• _Task to carry out_: Word for word, restate every line of the material.

• _Material provided_:
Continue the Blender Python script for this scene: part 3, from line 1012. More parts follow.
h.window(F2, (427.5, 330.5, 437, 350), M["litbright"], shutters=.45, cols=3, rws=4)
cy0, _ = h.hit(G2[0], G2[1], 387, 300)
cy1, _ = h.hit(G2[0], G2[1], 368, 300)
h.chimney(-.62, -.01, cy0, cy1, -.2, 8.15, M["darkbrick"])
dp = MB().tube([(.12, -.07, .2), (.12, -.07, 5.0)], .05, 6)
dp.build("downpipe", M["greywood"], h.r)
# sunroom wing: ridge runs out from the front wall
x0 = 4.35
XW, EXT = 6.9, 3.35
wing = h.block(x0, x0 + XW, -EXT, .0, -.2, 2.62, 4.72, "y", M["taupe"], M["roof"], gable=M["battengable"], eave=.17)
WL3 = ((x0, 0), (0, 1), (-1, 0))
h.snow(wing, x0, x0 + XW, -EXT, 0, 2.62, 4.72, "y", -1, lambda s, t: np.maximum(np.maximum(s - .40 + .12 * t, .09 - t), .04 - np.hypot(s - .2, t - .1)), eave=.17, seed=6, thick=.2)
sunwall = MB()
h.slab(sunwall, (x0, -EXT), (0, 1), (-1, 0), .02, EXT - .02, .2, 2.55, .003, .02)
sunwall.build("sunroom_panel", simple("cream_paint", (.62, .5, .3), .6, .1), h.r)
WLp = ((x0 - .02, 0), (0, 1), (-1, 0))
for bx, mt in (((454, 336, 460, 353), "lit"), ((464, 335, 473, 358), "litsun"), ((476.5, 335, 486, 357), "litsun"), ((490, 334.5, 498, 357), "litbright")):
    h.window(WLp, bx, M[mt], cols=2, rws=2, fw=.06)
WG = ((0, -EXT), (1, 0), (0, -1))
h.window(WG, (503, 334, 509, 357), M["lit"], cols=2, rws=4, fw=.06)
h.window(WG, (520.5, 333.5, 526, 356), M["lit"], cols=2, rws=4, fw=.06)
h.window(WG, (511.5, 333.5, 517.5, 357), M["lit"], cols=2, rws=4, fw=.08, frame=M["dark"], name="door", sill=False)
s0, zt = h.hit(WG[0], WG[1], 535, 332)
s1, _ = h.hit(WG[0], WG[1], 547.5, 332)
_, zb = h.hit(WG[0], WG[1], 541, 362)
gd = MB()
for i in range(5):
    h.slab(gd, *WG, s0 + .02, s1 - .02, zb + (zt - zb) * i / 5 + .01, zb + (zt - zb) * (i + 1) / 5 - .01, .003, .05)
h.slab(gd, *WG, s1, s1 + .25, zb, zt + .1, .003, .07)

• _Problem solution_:
Continue the Blender Python script for this scene: part 3, from line 1012. More parts follow.
h.window(F2, (427.5, 330.5, 437, 350), M["litbright"], shutters=.45, cols=3, rws=4)
cy0, _ = h.hit(G2[0], G2[1], 387, 300)
cy1, _ = h.hit(G2[0], G2[1], 368, 300)
h.chimney(-.62, -.01, cy0, cy1, -.2, 8.15, M["darkbrick"])
dp = MB().tube([(.12, -.07, .2), (.12, -.07, 5.0)], .05, 6)
dp.build("downpipe", M["greywood"], h.r)
# sunroom wing: ridge runs out from the front wall
x0 = 4.35
XW, EXT = 6.9, 3.35
wing = h.block(x0, x0 + XW, -EXT, .0, -.2, 2.62, 4.72, "y", M["taupe"], M["roof"], gable=M["battengable"], eave=.17)
WL3 = ((x0, 0), (0, 1), (-1, 0))
h.snow(wing, x0, x0 + XW, -EXT, 0, 2.62, 4.72, "y", -1, lambda s, t: np.maximum(np.maximum(s - .40 + .12 * t, .09 - t), .04 - np.hypot(s - .2, t - .1)), eave=.17, seed=6, thick=.2)
sunwall = MB()
h.slab(sunwall, (x0, -EXT), (0, 1), (-1, 0), .02, EXT - .02, .2, 2.55, .003, .02)
sunwall.build("sunroom_panel", simple("cream_paint", (.62, .5, .3), .6, .1), h.r)
WLp = ((x0 - .02, 0), (0, 1), (-1, 0))
for bx, mt in (((454, 336, 460, 353), "lit"), ((464, 335, 473, 358), "litsun"), ((476.5, 335, 486, 357), "litsun"), ((490, 334.5, 498, 357), "litbright")):
    h.window(WLp, bx, M[mt], cols=2, rws=2, fw=.06)
WG = ((0, -EXT), (1, 0), (0, -1))
h.window(WG, (503, 334, 509, 357), M["lit"], cols=2, rws=4, fw=.06)
h.window(WG, (520.5, 333.5, 526, 356), M["lit"], cols=2, rws=4, fw=.06)
h.window(WG, (511.5, 333.5, 517.5, 357), M["lit"], cols=2, rws=4, fw=.08, frame=M["dark"], name="door", sill=False)
s0, zt = h.hit(WG[0], WG[1], 535, 332)
s1, _ = h.hit(WG[0], WG[1], 547.5, 332)
_, zb = h.hit(WG[0], WG[1], 541, 362)
gd = MB()
for i in range(5):
    h.slab(gd, *WG, s0 + .02, s1 - .02, zb + (zt - zb) * i / 5 + .01, zb + (zt - zb) * (i + 1) / 5 - .01, .003, .05)
h.slab(gd, *WG, s1, s1 + .25, zb, zt + .1, .003, .07)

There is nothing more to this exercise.